As to Brother Bidegain, the traitor, he was at Salonica when last heard of. His sudden death there was announced; but I think the rumour is false. It would be very imprudent, coming so soon after the other. But he will have to make his peace with the G. O. or beware. He cannot be prosecuted for stealing these documents, as they represent no monetary value, and, moreover, the Grand Orient has no legal existence or civil personality. They are said to have millions of main morte, but they simply ignore the Associations Bill.

In conclusion, I hope it will be understood that I do not accuse many honest Freemasons of England and the United States of being particeps criminis in all or any of the doings of the Grand Orient, Carbonari, Mafia, Cimorra, Senuisi, or the secret societies of Islam or in China.

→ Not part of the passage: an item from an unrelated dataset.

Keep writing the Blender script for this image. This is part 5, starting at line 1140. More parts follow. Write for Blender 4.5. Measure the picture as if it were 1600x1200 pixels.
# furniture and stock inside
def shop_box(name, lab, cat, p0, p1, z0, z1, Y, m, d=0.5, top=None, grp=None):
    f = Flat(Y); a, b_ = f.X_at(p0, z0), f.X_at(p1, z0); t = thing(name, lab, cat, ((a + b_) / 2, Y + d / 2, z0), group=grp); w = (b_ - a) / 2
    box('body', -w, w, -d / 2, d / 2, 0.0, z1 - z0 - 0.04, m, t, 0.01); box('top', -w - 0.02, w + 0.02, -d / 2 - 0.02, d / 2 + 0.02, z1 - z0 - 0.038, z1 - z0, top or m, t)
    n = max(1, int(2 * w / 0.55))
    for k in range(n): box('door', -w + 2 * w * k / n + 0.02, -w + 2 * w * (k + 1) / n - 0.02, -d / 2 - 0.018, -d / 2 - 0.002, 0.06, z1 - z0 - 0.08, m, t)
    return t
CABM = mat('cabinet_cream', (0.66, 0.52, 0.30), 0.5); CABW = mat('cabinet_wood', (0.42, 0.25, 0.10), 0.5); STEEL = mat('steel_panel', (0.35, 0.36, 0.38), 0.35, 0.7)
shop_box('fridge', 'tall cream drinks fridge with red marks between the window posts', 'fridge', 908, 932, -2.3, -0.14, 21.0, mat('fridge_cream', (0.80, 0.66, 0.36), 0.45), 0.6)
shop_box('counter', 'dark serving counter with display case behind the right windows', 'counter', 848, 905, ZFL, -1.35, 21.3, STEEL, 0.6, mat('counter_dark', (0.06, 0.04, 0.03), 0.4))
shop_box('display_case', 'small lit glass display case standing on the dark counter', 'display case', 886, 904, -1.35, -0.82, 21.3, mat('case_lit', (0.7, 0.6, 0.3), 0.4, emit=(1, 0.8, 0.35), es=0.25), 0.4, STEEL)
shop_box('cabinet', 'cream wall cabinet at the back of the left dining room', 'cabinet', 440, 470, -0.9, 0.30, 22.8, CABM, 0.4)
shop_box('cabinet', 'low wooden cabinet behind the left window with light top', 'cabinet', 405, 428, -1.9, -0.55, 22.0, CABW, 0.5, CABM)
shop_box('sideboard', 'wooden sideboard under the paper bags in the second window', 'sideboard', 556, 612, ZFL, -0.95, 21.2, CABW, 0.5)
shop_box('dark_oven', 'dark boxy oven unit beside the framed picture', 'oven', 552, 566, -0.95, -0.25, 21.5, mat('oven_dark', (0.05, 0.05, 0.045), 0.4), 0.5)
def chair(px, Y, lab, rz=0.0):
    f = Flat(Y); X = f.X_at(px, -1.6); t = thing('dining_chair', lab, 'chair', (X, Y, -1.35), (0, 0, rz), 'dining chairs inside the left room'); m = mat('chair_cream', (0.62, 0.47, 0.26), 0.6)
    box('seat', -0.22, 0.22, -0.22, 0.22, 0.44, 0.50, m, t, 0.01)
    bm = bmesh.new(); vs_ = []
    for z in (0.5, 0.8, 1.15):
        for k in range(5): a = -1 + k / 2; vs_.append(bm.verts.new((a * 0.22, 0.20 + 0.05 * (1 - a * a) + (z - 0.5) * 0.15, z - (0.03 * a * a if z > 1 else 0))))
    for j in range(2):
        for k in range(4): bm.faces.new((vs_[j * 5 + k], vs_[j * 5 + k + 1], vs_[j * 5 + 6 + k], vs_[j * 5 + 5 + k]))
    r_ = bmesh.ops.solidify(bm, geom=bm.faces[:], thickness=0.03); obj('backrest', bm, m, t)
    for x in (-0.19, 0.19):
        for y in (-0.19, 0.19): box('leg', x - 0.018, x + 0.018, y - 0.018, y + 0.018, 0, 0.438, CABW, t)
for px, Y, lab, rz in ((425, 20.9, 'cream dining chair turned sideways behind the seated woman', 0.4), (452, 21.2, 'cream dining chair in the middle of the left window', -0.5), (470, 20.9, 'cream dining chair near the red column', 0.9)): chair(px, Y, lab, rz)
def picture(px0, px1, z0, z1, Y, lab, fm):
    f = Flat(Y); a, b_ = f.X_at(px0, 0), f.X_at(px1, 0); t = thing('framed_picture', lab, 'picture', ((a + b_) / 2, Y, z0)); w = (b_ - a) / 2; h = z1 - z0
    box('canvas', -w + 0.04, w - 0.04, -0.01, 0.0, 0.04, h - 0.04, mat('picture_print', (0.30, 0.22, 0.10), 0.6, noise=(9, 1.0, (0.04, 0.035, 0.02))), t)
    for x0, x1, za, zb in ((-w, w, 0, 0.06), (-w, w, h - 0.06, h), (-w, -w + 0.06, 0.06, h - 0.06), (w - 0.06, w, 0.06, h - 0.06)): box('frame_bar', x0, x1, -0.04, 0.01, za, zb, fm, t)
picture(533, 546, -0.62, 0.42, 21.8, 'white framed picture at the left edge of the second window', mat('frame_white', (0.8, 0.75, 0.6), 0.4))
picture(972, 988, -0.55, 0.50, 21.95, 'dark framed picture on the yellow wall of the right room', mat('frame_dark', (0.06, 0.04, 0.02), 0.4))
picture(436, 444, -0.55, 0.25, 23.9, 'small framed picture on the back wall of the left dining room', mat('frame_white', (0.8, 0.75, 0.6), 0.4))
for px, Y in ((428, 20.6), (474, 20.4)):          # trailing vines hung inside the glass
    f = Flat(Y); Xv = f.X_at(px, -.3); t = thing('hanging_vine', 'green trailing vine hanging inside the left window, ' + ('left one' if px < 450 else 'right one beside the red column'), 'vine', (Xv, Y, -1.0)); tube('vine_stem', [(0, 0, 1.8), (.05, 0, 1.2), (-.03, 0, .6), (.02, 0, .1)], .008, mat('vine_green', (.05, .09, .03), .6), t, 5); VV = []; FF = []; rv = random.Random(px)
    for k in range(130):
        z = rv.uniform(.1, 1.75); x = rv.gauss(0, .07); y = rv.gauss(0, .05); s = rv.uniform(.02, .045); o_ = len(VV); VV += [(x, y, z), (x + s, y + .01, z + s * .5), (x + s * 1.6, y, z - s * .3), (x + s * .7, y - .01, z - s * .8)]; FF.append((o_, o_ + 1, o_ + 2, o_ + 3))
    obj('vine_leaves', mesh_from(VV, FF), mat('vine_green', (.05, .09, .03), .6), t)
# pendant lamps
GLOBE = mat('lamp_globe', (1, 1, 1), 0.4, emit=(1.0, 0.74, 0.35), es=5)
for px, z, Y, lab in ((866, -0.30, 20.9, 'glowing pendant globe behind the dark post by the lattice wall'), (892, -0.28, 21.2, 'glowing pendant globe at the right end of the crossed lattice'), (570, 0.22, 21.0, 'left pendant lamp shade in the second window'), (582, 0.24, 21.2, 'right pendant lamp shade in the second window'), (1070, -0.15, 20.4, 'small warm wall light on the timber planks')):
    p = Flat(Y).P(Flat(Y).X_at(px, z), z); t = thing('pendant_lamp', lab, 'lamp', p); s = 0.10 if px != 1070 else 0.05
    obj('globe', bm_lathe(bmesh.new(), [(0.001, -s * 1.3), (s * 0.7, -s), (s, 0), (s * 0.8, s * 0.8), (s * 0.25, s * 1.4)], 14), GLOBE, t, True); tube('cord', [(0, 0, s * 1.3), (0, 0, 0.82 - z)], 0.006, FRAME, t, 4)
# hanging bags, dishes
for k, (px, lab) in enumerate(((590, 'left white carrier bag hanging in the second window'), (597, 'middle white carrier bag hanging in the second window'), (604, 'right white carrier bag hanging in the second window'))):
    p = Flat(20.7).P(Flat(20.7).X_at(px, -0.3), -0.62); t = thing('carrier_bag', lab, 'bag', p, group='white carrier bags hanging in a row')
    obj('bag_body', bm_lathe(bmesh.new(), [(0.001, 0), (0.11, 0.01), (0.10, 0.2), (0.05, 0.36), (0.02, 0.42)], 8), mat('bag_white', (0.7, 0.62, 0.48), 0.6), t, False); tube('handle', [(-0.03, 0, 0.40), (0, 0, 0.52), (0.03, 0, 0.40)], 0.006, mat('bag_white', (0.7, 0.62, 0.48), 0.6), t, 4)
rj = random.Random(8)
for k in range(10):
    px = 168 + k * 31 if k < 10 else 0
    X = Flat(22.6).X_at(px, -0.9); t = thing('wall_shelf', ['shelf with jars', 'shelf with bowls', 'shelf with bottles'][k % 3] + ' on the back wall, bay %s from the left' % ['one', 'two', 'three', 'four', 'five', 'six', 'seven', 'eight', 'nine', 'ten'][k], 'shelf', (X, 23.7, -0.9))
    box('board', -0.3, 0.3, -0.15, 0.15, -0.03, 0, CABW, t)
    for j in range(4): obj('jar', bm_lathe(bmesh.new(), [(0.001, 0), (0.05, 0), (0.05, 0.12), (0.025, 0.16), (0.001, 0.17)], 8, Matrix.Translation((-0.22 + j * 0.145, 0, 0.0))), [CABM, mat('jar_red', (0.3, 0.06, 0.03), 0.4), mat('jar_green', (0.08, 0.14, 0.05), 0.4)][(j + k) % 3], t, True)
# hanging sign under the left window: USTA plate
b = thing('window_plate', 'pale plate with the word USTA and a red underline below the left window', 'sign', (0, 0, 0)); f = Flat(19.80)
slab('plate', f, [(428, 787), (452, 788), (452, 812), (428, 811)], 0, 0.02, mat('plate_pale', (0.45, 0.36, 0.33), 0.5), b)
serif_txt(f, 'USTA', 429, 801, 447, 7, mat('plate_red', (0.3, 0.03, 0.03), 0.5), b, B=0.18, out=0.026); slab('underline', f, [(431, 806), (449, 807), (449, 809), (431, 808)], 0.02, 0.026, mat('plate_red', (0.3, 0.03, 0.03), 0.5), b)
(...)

Freemasonry assumes different aspects in different circumstances, but it is the eternal enemy of militant organized Christianity. It does not trouble itself with Christianity “divided into many rivulets,” and consequently harmless, according to the saying of Lord Shaftesbury, who was of opinion that “England was the country in which Christianity did the least harm because it was divided into so many rivulets.”

The Catholic Church alone is an enemy worthy of its steel, and wherever these two foes meet there must be war—latent or overt.

This war is on in France, and must be fought to the finish.

PART SECOND

October, 1904.

M. COMBES, who proclaimed at the Chambers two years ago that he had taken office only to wage war on Clericalism, enumerated his deeds of prowess recently in a political speech at Auxerre. Fifteen thousand scholar establishments, strongholds of the ghostly enemy, had been demolished! “Gentlemen, you will grant that this is a great deal for a ministry obliged to fight at every instant for its own existence,” he exclaimed.

We are now coming to the second part of the Jacobin programme. As I wrote last year in the Evening Post (June 27th), the true object of the Revolution in 1790, as to-day, is the destruction of Christianity and its offspring, Liberty, in order to establish on the ruins of both, the reign of the Omnipotent Infallible State, before which all must fall down and worship or disappear. To-day the State is M. Combes and his “bloc,” a very poor avatar of the Titanic Corsican who measured himself with all Europe. There was but one force that resisted him, and against this obstacle M. Combes stumbled when he demanded, peremptorily, that the Vatican withdraw letters addressed to two bishops needing to be disciplined. The Holy See was acting in the plenitude of its spiritual jurisdiction. M. Combes curtly demanded that Pius X send in his resignation, as “the political system of the Republic consists in the subordination of all institutions, whatever they may be, to the supremacy of the State.”

This is the latest phase of a very old struggle which began in the days of the Apostles. In the history of all the nations of antiquity, the problem of Church and State and their correlations existed, and was solved, easily and summarily, by the system proclaimed by M. Combes. The ruler of each nation was the Pontifex Maximus of his realm. This system, with its necessary concomitant of national religions, reached its culminating point in the worship of the “divine Cæsars,” the acme of human servitude.